_Exercise:_ Quote the full listing word for word.

_Information provided:_
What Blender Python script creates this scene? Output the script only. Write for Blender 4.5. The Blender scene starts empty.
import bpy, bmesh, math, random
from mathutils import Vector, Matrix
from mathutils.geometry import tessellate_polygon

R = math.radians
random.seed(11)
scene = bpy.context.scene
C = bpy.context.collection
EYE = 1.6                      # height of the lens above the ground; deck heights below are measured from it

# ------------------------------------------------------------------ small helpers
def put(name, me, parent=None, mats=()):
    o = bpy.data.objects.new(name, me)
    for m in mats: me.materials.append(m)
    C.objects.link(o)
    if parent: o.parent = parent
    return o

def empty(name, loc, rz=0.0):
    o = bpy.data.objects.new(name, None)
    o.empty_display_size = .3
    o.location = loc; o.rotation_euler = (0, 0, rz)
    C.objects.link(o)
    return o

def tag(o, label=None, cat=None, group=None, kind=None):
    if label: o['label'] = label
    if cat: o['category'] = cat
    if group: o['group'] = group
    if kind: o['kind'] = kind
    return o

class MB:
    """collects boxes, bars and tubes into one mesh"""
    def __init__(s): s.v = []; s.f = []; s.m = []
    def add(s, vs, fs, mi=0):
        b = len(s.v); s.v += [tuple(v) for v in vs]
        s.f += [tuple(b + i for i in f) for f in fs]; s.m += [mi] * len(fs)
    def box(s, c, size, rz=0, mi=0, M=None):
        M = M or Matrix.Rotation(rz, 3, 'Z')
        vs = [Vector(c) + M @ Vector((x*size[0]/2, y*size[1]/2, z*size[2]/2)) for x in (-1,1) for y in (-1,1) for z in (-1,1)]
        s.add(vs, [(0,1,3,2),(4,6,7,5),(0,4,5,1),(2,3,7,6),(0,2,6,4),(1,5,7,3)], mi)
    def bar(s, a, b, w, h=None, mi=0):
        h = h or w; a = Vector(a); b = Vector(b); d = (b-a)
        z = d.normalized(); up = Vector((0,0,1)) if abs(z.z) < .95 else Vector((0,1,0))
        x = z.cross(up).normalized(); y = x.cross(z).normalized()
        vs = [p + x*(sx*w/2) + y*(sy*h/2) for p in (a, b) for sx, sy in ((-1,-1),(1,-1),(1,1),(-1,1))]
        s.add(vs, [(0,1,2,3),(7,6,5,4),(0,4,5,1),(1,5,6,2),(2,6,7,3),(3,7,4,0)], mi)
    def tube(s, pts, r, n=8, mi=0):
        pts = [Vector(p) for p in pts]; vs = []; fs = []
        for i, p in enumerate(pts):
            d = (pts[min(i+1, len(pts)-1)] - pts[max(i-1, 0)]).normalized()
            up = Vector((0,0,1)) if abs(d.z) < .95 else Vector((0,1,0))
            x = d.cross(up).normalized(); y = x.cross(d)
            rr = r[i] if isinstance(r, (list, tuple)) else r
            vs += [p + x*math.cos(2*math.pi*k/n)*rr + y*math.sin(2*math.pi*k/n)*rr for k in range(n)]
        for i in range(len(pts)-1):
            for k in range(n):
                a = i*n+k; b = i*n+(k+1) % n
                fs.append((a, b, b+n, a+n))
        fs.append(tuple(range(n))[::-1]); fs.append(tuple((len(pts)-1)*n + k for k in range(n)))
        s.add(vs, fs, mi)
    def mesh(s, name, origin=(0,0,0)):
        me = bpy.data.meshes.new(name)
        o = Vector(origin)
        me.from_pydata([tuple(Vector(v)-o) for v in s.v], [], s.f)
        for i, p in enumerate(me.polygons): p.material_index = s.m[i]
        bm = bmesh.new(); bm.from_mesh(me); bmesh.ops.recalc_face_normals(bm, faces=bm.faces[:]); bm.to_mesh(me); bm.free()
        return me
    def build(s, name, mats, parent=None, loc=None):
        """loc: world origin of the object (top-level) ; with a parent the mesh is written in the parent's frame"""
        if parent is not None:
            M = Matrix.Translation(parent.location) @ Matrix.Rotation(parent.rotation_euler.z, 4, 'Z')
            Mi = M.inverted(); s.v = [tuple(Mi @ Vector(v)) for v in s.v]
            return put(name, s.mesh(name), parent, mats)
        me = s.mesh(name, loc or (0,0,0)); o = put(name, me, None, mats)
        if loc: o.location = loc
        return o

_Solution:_
What Blender Python script creates this scene? Output the script only. Write for Blender 4.5. The Blender scene starts empty.
import bpy, bmesh, math, random
from mathutils import Vector, Matrix
from mathutils.geometry import tessellate_polygon

R = math.radians
random.seed(11)
scene = bpy.context.scene
C = bpy.context.collection
EYE = 1.6                      # height of the lens above the ground; deck heights below are measured from it

# ------------------------------------------------------------------ small helpers
def put(name, me, parent=None, mats=()):
    o = bpy.data.objects.new(name, me)
    for m in mats: me.materials.append(m)
    C.objects.link(o)
    if parent: o.parent = parent
    return o

def empty(name, loc, rz=0.0):
    o = bpy.data.objects.new(name, None)
    o.empty_display_size = .3
    o.location = loc; o.rotation_euler = (0, 0, rz)
    C.objects.link(o)
    return o

def tag(o, label=None, cat=None, group=None, kind=None):
    if label: o['label'] = label
    if cat: o['category'] = cat
    if group: o['group'] = group
    if kind: o['kind'] = kind
    return o

class MB:
    """collects boxes, bars and tubes into one mesh"""
    def __init__(s): s.v = []; s.f = []; s.m = []
    def add(s, vs, fs, mi=0):
        b = len(s.v); s.v += [tuple(v) for v in vs]
        s.f += [tuple(b + i for i in f) for f in fs]; s.m += [mi] * len(fs)
    def box(s, c, size, rz=0, mi=0, M=None):
        M = M or Matrix.Rotation(rz, 3, 'Z')
        vs = [Vector(c) + M @ Vector((x*size[0]/2, y*size[1]/2, z*size[2]/2)) for x in (-1,1) for y in (-1,1) for z in (-1,1)]
        s.add(vs, [(0,1,3,2),(4,6,7,5),(0,4,5,1),(2,3,7,6),(0,2,6,4),(1,5,7,3)], mi)
    def bar(s, a, b, w, h=None, mi=0):
        h = h or w; a = Vector(a); b = Vector(b); d = (b-a)
        z = d.normalized(); up = Vector((0,0,1)) if abs(z.z) < .95 else Vector((0,1,0))
        x = z.cross(up).normalized(); y = x.cross(z).normalized()
        vs = [p + x*(sx*w/2) + y*(sy*h/2) for p in (a, b) for sx, sy in ((-1,-1),(1,-1),(1,1),(-1,1))]
        s.add(vs, [(0,1,2,3),(7,6,5,4),(0,4,5,1),(1,5,6,2),(2,6,7,3),(3,7,4,0)], mi)
    def tube(s, pts, r, n=8, mi=0):
        pts = [Vector(p) for p in pts]; vs = []; fs = []
        for i, p in enumerate(pts):
            d = (pts[min(i+1, len(pts)-1)] - pts[max(i-1, 0)]).normalized()
            up = Vector((0,0,1)) if abs(d.z) < .95 else Vector((0,1,0))
            x = d.cross(up).normalized(); y = x.cross(d)
            rr = r[i] if isinstance(r, (list, tuple)) else r
            vs += [p + x*math.cos(2*math.pi*k/n)*rr + y*math.sin(2*math.pi*k/n)*rr for k in range(n)]
        for i in range(len(pts)-1):
            for k in range(n):
                a = i*n+k; b = i*n+(k+1) % n
                fs.append((a, b, b+n, a+n))
        fs.append(tuple(range(n))[::-1]); fs.append(tuple((len(pts)-1)*n + k for k in range(n)))
        s.add(vs, fs, mi)
    def mesh(s, name, origin=(0,0,0)):
        me = bpy.data.meshes.new(name)
        o = Vector(origin)
        me.from_pydata([tuple(Vector(v)-o) for v in s.v], [], s.f)
        for i, p in enumerate(me.polygons): p.material_index = s.m[i]
        bm = bmesh.new(); bm.from_mesh(me); bmesh.ops.recalc_face_normals(bm, faces=bm.faces[:]); bm.to_mesh(me); bm.free()
        return me
    def build(s, name, mats, parent=None, loc=None):
        """loc: world origin of the object (top-level) ; with a parent the mesh is written in the parent's frame"""
        if parent is not None:
            M = Matrix.Translation(parent.location) @ Matrix.Rotation(parent.rotation_euler.z, 4, 'Z')
            Mi = M.inverted(); s.v = [tuple(Mi @ Vector(v)) for v in s.v]
            return put(name, s.mesh(name), parent, mats)
        me = s.mesh(name, loc or (0,0,0)); o = put(name, me, None, mats)
        if loc: o.location = loc
        return o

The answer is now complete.